Y'know, I can come to terms with my weaknesses. And one such weakness is my general inability to think outside the box. It tends to hang me up in certain video game puzzles, I'll tell you. XD
A great example is in The Legend of Zelda: Phantom Hourglass for the Nintendo DS. Well, in PH there's a part where you need to get a stamp from a map on the wall onto the map you have to mark the next place to go. Well, when you examine the map on the wall, you get your map on the DS' bottom screen and the wall's map on the top, upside down. Perhaps the solution seems obvious to you, but I spent ages tapping and sliding on the touch screen, trying to get something to happen. I actually got the solution accidentally... my DS' battery was getting low and I, since I was in the car at the time and had no interest in saving and having to start over the dungeon, closed my DS to save power. When I opened, wow, what do you know, that was the puzzle. I had to close my DS to line up the screens and transfer the stamp... wow.

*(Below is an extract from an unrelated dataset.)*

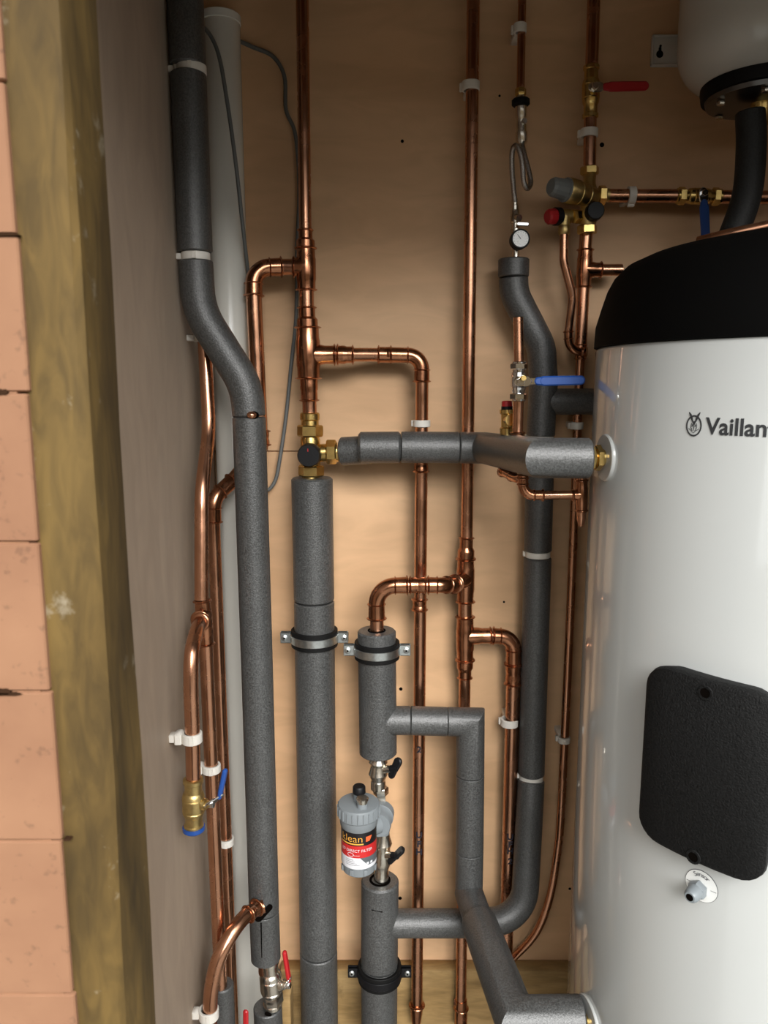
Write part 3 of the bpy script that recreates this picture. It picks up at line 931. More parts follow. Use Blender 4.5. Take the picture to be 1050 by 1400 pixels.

I guess that's excusable. Buuut you know there's a problem when you can't figure out in Metroid Prime 3: Corruption that you need to actually examine and press a button instead of scanning it as is a Metroid Prime staple... jeez. I guess I had the excuse that it was a demo in a public place. I guess.
At least I can hope that I'm learning from the Ace Attorney series, what with having to think outside the boxes on plenty of cases. At least I can hope.